Mr Alexander said the job of the church was not just to "comfort the afflicted but to afflict the comfortable", adding the demonstrators camping outside the cathedral were speaking to a "general unease" in the country.

Speaking to Jeremy Vine, standing in on the BBC's Andrew Marr Show, Mr Alexander said he felt uneasy when the cathedral's authorities decided to close its doors.

He said: "I think the job of the church is not just to comfort the afflicted but to afflict the comfortable.

"Its calling through the ages has been to be a prophetic voice on issues of public morality and I think... what the protesters are doing in a very distinctive way, which many of us wouldn't ourselves engage in, is speak to a much deeper unease in society about the rules by which society is being run.

"Righteousness... the literal translation is 'right relationships', and I think most of us feel that the relationship between the very top of society and the rest of us is pretty broken at the moment.

"I think the protesters often have incoherent demands, a range of different interests.

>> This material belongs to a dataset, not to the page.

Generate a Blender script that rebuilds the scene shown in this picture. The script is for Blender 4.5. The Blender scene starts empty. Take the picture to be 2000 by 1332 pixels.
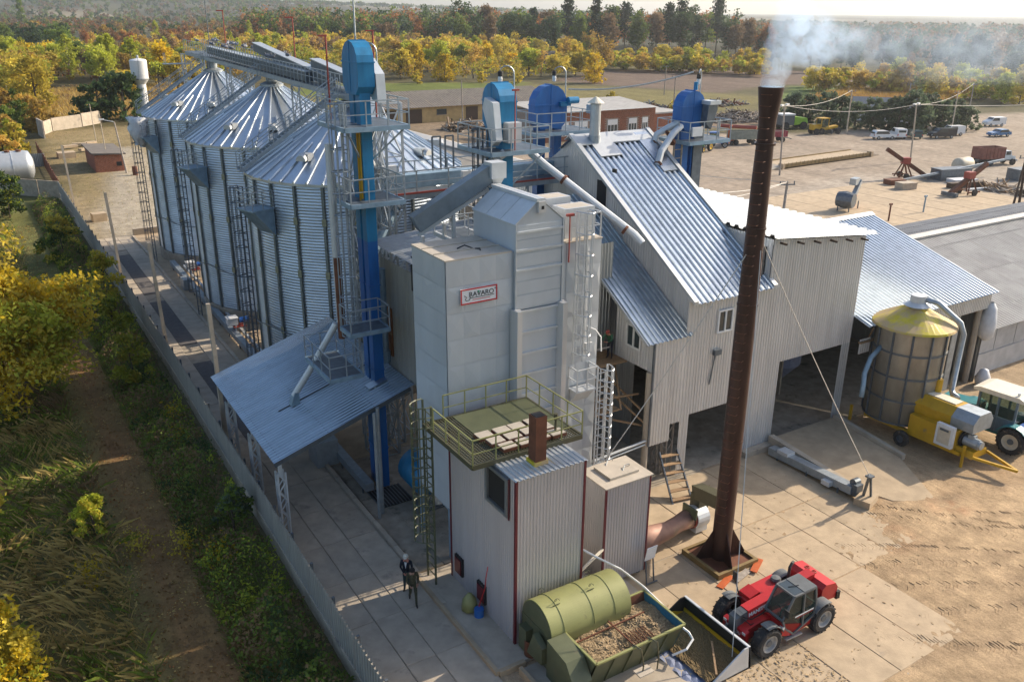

"But I think the much more significant point is that they are speaking to a general unease, indeed a general anger, that I sense in my own constituency, indeed I sense in communities right across the country.

"In that sense, it is something of a distraction to talk about the people in the tents or the protesters. I think the issues they speak to are actually much more profound and much more widely held."

Earlier, Labour leader Ed Miliband, writing in The Observer, said the anti-capitalist protesters reflected a "crisis of concern" in mainstream Britain which must be addressed by politicians, the business community and the Church of England.

He acknowledged that those camped outside St Paul's had "a long list of diverse and often impractical proposals" and that many people would not agree with their demands or their methods.

"But they still present a challenge: to the church and to business - and also to politics," he went on.

"The challenge is that they reflect a crisis of concern for millions of people about the biggest issue of our time: the gap between their values and the way our country is run.

"The role of politicians is not to protest, but to find answers. I am determined that mainstream politics, and the Labour party in particular, speaks to that crisis and rises to the challenge."

The camp was set up three weeks ago under the name Occupy London Stock Exchange and has plunged the Cathedral hierarchy into turmoil as it has debated how to respond.

The Dean, Canon Chancellor and part-time Chaplain of St Paul's have all resigned.

Mr Miliband said that the protesters had set up camp at "a frightening time for Britain", citing record unemployment, the crisis in Europe and a Government "unwilling or unable to help".

The Labour leader likened the current situation to 1945, 1979 and 1997 in that "business as usual is not an option".

"This is another of those moments because the deeper issues raised by the current crisis are too important to be left shivering on the steps of St Paul's," he said.